### GOAL
From the first line of the listing below to the line with "for o in list(bpy.data.objects): bpy.data.objects.remove(o)", print each line exactly, and nothing more. Leave out the pictures.

### SOURCE MATERIAL
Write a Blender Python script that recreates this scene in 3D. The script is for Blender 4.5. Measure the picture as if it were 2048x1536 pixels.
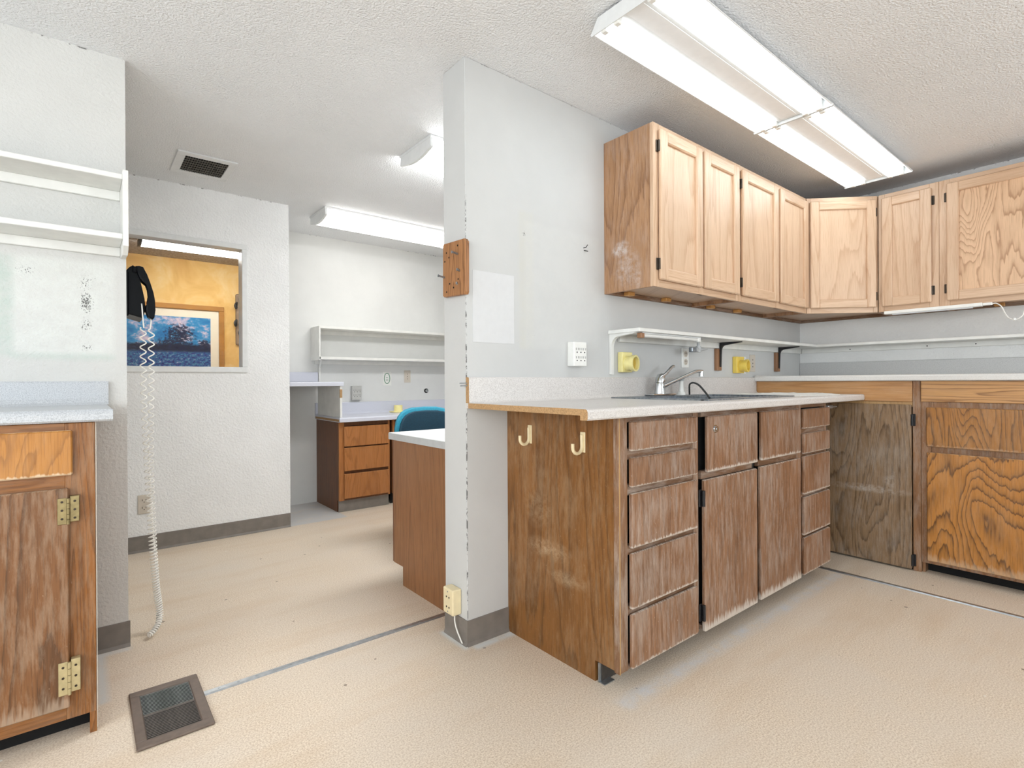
import bpy, bmesh, math, random
from mathutils import Matrix, Vector
random.seed(7)
S = bpy.context.scene
COL = S.collection
for o in list(bpy.data.objects): bpy.data.objects.remove(o)

# ------------------------------------------------------------------ camera, world, exposure
H = 2.44
yaw, pit, rol = math.radians(50.893), math.radians(-.0865), math.radians(-.3062)
FPX, CAMH = 1053.75, 1.0951
fw = Vector((math.cos(yaw)*math.cos(pit), math.sin(yaw)*math.cos(pit), math.sin(pit)))
rt = Vector((math.sin(yaw), -math.cos(yaw), 0)); up = rt.cross(fw)
rt, up = math.cos(rol)*rt+math.sin(rol)*up, -math.sin(rol)*rt+math.cos(rol)*up
cam_d = bpy.data.cameras.new('camera'); cam = bpy.data.objects.new('camera', cam_d); COL.objects.link(cam)
cam.matrix_world = Matrix(((rt.x, up.x, -fw.x, 0), (rt.y, up.y, -fw.y, 0), (rt.z, up.z, -fw.z, CAMH), (0, 0, 0, 1)))
cam_d.sensor_fit = 'HORIZONTAL'; cam_d.sensor_width = 36; cam_d.lens = FPX/2048*36
cam_d.shift_y = (764.12-768)/2048; cam_d.clip_start = .02
S.camera = cam
W = bpy.data.worlds.new('world'); S.world = W; W.use_nodes = True
W.node_tree.nodes['Background'].inputs[0].default_value = (.89, .95, 1, 1)
W.node_tree.nodes['Background'].inputs[1].default_value = 5.8
S.view_settings.view_transform = 'Standard'; S.view_settings.look = 'None'
S.view_settings.gamma = 1; S.view_settings.use_curve_mapping = False
S.view_settings.exposure = 0.2
TUBE, LENS, LENS_NEAR, LENS_FAR = 4.6, 4.2, 21.0, 13.0          # emission of bare tubes and wrap lenses
try:
    S.cycles.diffuse_bounces = 4; S.cycles.max_bounces = 7; S.cycles.use_denoising = True
    S.cycles.adaptive_threshold = .05; S.cycles.use_light_tree = False; S.cycles.caustics_reflective = False; S.cycles.caustics_refractive = False
    S.cycles.sample_clamp_indirect = 8; S.cycles.debug_use_spatial_splits = True
except Exception: pass

# ------------------------------------------------------------------ helpers
def lin(r, g, b):
    f = lambda c: (c/255/12.92) if c/255 <= .04045 else ((c/255+.055)/1.055)**2.4
    return (f(r), f(g), f(b), 1)

class G:
    """collects shapes in one bmesh; M maps local to world"""
    def __init__(s, M=None): s.bm = bmesh.new(); s.M = M
    def _fin(s, vs):
        if s.M is not None:
            for v in vs: v.co = s.M @ v.co
    def box(s, x0, x1, y0, y1, z0, z1, bev=0, seg=1, R=None):
        r = bmesh.ops.create_cube(s.bm, size=1); vs = r['verts']
        for v in vs: v.co = Vector(((x0+x1)/2+v.co.x*(x1-x0), (y0+y1)/2+v.co.y*(y1-y0), (z0+z1)/2+v.co.z*(z1-z0)))
        if bev:
            es = list({e for v in vs for e in v.link_edges})
            r = bmesh.ops.bevel(s.bm, geom=es, offset=bev, segments=seg, affect='EDGES', profile=.5)
            vs = list({v for v in r['verts']} | {v for v in vs if v.is_valid})
        if R is not None:
            for v in vs: v.co = R @ v.co
        s._fin(vs); return s
    def poly(s, pts, axis, a0, a1, bev=0):
        """polygon in the two other axes extruded along axis from a0 to a1"""
        def mk(p, a):
            return {'x': (a, p[0], p[1]), 'y': (p[0], a, p[1]), 'z': (p[0], p[1], a)}[axis]
        A = [s.bm.verts.new(mk(p, a0)) for p in pts]; B = [s.bm.verts.new(mk(p, a1)) for p in pts]
        n = len(pts); fs = [s.bm.faces.new(A), s.bm.faces.new(B[::-1])]
        for i in range(n): fs.append(s.bm.faces.new((A[i], A[(i+1) % n], B[(i+1) % n], B[i])))
        vs = A+B
        if bev:
            es = [e for f in fs[:2] for e in f.edges]
            r = bmesh.ops.bevel(s.bm, geom=es, offset=bev, segments=2, affect='EDGES', profile=.5)
            vs = list({v for v in r['verts']} | {v for v in vs if v.is_valid})
        s._fin(vs); return s
    def tube(s, pts, r, seg=8, cap=True):
        pts = [Vector(p) for p in pts]; n = len(pts)
        rs = r if isinstance(r, (list, tuple)) else [r]*n
        rings = []; u = None; allv = []
        for i, p in enumerate(pts):
            t = (pts[min(i+1, n-1)]-pts[max(i-1, 0)])
            if t.length < 1e-9: t = Vector((0, 0, 1))
            t.normalize()
            if u is None:
                u = t.orthogonal().normalized()
            else:
                u = (u-t*u.dot(t))
                u = u.normalized() if u.length > 1e-6 else t.orthogonal().normalized()
            w = t.cross(u)
            ring = [s.bm.verts.new(p+(u*math.cos(2*math.pi*k/seg)+w*math.sin(2*math.pi*k/seg))*rs[i]) for k in range(seg)]
            rings.append(ring); allv += ring
        for a, b in zip(rings, rings[1:]):
            for k in range(seg): s.bm.faces.new((a[k], a[(k+1) % seg], b[(k+1) % seg], b[k]))
        if cap:
            s.bm.faces.new(rings[0][::-1]); s.bm.faces.new(rings[-1])
        s._fin(allv); return s
    def cyl(s, p0, p1, r, seg=16, r1=None): return s.tube([p0, p1], [r, r if r1 is None else r1], seg)
    def ring(s, c, axis, ro, ri, l, seg=20):
        """hollow pipe piece from c along axis, length l"""
        ax = Vector(axis).normalized(); u = ax.orthogonal().normalized(); w = ax.cross(u); c = Vector(c)
        L = []
        for (rr, h) in ((ro, 0), (ro, l), (ri, l), (ri, 0)):
            L.append([s.bm.verts.new(c+ax*h+(u*math.cos(2*math.pi*k/seg)+w*math.sin(2*math.pi*k/seg))*rr) for k in range(seg)])
        for i in range(4):
            a, b = L[i], L[(i+1) % 4]
            for k in range(seg): s.bm.faces.new((a[k], a[(k+1) % seg], b[(k+1) % seg], b[k]))
        s._fin([v for q in L for v in q]); return s

def tagit(o, label=None, cat=None, group=None, kind=None):
    if label: o['label'] = label
    if cat: o['category'] = cat
    if group: o['group'] = group
    if kind: o['kind'] = kind
    return o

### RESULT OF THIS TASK
Write a Blender Python script that recreates this scene in 3D. The script is for Blender 4.5. Measure the picture as if it were 2048x1536 pixels.
import bpy, bmesh, math, random
from mathutils import Matrix, Vector
random.seed(7)
S = bpy.context.scene
COL = S.collection
for o in list(bpy.data.objects): bpy.data.objects.remove(o)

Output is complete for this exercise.